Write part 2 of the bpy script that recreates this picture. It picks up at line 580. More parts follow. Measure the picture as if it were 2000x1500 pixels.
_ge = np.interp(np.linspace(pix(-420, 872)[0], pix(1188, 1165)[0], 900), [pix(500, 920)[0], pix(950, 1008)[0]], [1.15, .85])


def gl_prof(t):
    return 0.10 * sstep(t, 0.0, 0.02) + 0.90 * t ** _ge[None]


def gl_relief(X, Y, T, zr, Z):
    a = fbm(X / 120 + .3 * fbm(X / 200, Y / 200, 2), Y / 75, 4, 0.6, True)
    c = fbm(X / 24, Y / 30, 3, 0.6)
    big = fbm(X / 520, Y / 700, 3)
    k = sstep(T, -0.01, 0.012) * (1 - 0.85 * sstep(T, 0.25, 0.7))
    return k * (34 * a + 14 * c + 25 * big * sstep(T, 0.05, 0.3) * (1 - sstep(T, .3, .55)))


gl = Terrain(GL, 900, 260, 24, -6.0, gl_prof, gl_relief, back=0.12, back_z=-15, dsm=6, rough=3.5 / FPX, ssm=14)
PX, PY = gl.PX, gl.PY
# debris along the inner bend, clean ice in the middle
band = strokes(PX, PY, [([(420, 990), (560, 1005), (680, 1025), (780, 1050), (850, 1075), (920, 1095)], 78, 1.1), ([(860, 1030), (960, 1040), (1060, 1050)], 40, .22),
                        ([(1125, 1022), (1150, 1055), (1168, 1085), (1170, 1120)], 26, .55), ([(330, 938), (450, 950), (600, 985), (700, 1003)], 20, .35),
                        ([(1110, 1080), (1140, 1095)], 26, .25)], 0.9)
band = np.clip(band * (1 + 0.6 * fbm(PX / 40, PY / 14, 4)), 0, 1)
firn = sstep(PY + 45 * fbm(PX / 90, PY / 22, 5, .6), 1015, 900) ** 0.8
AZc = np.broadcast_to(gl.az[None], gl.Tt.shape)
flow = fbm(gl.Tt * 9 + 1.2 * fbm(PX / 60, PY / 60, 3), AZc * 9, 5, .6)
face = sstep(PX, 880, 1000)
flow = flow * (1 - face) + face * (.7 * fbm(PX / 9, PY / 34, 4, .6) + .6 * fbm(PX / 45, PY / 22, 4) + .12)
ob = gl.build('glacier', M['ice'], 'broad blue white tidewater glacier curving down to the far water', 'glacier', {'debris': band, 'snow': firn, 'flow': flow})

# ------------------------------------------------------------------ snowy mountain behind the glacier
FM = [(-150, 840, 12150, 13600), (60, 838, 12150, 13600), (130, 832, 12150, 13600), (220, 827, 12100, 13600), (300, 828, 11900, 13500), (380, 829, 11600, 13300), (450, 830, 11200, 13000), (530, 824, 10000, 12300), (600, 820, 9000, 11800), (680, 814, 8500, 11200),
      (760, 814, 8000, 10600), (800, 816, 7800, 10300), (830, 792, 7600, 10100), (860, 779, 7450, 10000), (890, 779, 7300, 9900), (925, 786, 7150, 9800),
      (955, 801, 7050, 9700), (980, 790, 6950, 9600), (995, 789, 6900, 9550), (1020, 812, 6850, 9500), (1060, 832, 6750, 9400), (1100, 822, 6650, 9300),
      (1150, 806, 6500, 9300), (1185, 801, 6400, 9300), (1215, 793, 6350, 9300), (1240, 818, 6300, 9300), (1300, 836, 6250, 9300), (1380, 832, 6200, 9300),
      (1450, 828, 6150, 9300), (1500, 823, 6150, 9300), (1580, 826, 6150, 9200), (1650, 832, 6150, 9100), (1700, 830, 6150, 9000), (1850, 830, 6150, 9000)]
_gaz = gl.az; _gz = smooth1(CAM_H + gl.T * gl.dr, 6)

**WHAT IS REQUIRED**
Write out exactly, please, the lines beginning at the start of the material and ending with the line that holds "return k * (34", both included.

**ANSWER FOR THE TASK**
Write part 2 of the bpy script that recreates this picture. It picks up at line 580. More parts follow. Measure the picture as if it were 2000x1500 pixels.
_ge = np.interp(np.linspace(pix(-420, 872)[0], pix(1188, 1165)[0], 900), [pix(500, 920)[0], pix(950, 1008)[0]], [1.15, .85])


def gl_prof(t):
    return 0.10 * sstep(t, 0.0, 0.02) + 0.90 * t ** _ge[None]


def gl_relief(X, Y, T, zr, Z):
    a = fbm(X / 120 + .3 * fbm(X / 200, Y / 200, 2), Y / 75, 4, 0.6, True)
    c = fbm(X / 24, Y / 30, 3, 0.6)
    big = fbm(X / 520, Y / 700, 3)
    k = sstep(T, -0.01, 0.012) * (1 - 0.85 * sstep(T, 0.25, 0.7))
    return k * (34 * a + 14 * c + 25 * big * sstep(T, 0.05, 0.3) * (1 - sstep(T, .3, .55)))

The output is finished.